(Scene script records)

## begin

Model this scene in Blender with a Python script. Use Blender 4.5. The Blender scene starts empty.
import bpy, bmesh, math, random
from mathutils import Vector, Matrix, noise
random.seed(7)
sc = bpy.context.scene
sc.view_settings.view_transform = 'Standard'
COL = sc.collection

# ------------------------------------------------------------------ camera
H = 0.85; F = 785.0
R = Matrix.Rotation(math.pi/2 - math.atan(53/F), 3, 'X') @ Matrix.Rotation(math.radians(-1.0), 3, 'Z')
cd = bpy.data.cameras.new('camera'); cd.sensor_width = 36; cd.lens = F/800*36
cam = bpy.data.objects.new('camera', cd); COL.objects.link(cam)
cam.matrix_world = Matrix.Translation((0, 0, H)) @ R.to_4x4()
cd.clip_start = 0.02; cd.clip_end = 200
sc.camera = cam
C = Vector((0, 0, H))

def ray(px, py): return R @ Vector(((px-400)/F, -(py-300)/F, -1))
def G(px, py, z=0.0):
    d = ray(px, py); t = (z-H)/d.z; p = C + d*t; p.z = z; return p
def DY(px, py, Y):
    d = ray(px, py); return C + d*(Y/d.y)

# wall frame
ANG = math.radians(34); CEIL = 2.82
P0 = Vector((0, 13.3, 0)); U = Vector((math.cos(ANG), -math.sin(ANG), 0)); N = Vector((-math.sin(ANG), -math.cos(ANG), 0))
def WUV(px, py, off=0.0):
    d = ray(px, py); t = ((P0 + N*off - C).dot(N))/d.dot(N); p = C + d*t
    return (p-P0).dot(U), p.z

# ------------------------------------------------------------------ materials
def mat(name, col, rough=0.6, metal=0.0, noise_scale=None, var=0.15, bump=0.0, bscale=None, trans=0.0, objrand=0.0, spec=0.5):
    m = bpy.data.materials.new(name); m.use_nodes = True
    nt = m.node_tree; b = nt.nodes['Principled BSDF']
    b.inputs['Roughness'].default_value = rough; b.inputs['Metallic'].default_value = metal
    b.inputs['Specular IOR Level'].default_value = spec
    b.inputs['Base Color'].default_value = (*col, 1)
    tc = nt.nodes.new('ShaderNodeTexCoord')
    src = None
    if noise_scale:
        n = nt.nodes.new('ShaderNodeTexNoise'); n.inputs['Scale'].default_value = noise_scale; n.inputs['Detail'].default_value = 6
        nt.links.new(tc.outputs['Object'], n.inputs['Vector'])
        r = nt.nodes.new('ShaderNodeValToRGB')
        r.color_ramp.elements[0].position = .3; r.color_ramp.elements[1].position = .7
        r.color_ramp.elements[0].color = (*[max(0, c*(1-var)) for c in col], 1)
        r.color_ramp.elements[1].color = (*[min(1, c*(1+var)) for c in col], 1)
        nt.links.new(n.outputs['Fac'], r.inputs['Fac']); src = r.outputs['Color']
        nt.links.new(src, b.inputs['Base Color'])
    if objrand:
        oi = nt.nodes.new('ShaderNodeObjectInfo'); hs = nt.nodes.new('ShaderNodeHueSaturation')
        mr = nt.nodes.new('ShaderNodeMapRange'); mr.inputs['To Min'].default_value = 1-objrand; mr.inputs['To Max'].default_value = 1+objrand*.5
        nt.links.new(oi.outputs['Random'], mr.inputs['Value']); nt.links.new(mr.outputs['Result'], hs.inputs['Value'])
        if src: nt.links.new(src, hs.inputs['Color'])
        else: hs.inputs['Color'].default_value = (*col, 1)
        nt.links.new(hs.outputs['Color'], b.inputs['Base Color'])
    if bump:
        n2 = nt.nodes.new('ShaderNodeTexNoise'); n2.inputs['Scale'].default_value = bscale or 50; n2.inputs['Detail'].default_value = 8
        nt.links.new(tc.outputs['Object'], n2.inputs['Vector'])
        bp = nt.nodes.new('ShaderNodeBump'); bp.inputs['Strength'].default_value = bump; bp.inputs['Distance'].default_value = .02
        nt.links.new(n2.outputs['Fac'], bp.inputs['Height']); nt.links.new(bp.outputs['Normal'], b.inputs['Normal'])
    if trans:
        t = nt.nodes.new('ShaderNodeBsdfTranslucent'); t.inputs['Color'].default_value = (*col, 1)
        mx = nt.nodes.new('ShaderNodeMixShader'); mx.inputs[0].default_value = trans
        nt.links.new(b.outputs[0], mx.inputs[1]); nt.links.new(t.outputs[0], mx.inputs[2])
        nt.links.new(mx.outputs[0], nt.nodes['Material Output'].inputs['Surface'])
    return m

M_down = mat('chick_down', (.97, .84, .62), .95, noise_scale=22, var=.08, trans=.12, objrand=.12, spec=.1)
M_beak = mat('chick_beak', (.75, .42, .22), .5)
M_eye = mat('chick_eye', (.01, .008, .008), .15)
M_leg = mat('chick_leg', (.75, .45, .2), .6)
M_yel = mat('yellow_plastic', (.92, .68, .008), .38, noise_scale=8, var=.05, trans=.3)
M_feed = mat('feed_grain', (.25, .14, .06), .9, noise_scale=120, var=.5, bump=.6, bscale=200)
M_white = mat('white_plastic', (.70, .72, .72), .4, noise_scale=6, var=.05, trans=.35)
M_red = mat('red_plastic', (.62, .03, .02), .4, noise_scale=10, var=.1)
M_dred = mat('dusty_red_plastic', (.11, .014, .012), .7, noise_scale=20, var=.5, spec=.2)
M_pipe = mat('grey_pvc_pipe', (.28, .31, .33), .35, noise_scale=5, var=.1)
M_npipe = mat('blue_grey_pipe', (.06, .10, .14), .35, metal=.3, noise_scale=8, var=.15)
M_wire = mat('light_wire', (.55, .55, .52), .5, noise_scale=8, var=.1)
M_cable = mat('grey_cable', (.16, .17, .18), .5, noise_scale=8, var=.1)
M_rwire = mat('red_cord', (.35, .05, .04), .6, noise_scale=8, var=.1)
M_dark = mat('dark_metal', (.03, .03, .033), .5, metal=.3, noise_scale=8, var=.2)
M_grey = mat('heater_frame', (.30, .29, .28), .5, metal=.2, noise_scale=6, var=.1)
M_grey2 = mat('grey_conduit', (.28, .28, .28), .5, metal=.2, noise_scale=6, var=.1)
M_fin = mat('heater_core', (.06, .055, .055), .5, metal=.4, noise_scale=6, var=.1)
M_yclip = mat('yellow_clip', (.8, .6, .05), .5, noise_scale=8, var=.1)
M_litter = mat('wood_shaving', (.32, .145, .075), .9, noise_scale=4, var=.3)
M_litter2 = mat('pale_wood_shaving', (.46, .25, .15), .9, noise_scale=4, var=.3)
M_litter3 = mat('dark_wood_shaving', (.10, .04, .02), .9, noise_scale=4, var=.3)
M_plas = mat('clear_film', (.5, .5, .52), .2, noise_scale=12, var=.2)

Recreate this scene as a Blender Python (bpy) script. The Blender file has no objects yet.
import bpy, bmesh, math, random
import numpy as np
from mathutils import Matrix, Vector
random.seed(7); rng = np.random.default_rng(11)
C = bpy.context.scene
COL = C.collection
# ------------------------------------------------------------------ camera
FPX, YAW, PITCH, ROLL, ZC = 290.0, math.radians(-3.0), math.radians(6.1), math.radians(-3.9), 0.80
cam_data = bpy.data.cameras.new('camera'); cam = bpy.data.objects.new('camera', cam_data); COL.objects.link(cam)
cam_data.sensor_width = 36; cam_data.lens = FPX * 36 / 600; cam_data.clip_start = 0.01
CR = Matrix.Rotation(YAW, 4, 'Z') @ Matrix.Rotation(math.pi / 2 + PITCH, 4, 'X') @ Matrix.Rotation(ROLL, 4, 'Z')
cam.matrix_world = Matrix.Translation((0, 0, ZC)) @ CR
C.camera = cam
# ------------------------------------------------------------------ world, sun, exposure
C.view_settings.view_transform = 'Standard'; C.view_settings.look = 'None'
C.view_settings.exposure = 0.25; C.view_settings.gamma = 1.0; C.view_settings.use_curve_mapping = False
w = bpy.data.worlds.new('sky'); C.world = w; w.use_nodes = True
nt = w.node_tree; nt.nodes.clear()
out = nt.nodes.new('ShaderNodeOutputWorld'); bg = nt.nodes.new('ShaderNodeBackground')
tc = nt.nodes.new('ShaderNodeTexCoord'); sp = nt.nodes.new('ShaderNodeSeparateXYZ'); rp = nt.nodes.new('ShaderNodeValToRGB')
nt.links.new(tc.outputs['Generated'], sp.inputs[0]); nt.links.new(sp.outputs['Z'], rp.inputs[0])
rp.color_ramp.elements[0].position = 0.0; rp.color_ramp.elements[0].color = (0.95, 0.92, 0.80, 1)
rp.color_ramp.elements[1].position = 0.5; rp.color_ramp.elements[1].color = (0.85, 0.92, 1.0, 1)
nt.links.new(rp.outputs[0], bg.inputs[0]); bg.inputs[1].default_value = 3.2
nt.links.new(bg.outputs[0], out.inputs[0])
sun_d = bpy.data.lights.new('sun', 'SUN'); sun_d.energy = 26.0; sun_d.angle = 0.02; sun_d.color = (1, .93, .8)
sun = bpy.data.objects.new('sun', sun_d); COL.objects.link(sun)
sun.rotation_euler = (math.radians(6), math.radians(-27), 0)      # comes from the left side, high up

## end

[Set task]
The first line of the records and every line down to the line with "d = ray(px, py); return C + d*(Y/d.y)" must be quoted exactly; leave out all else.

[Result of the exercise]
Model this scene in Blender with a Python script. Use Blender 4.5. The Blender scene starts empty.
import bpy, bmesh, math, random
from mathutils import Vector, Matrix, noise
random.seed(7)
sc = bpy.context.scene
sc.view_settings.view_transform = 'Standard'
COL = sc.collection

# ------------------------------------------------------------------ camera
H = 0.85; F = 785.0
R = Matrix.Rotation(math.pi/2 - math.atan(53/F), 3, 'X') @ Matrix.Rotation(math.radians(-1.0), 3, 'Z')
cd = bpy.data.cameras.new('camera'); cd.sensor_width = 36; cd.lens = F/800*36
cam = bpy.data.objects.new('camera', cd); COL.objects.link(cam)
cam.matrix_world = Matrix.Translation((0, 0, H)) @ R.to_4x4()
cd.clip_start = 0.02; cd.clip_end = 200
sc.camera = cam
C = Vector((0, 0, H))

def ray(px, py): return R @ Vector(((px-400)/F, -(py-300)/F, -1))
def G(px, py, z=0.0):
    d = ray(px, py); t = (z-H)/d.z; p = C + d*t; p.z = z; return p
def DY(px, py, Y):
    d = ray(px, py); return C + d*(Y/d.y)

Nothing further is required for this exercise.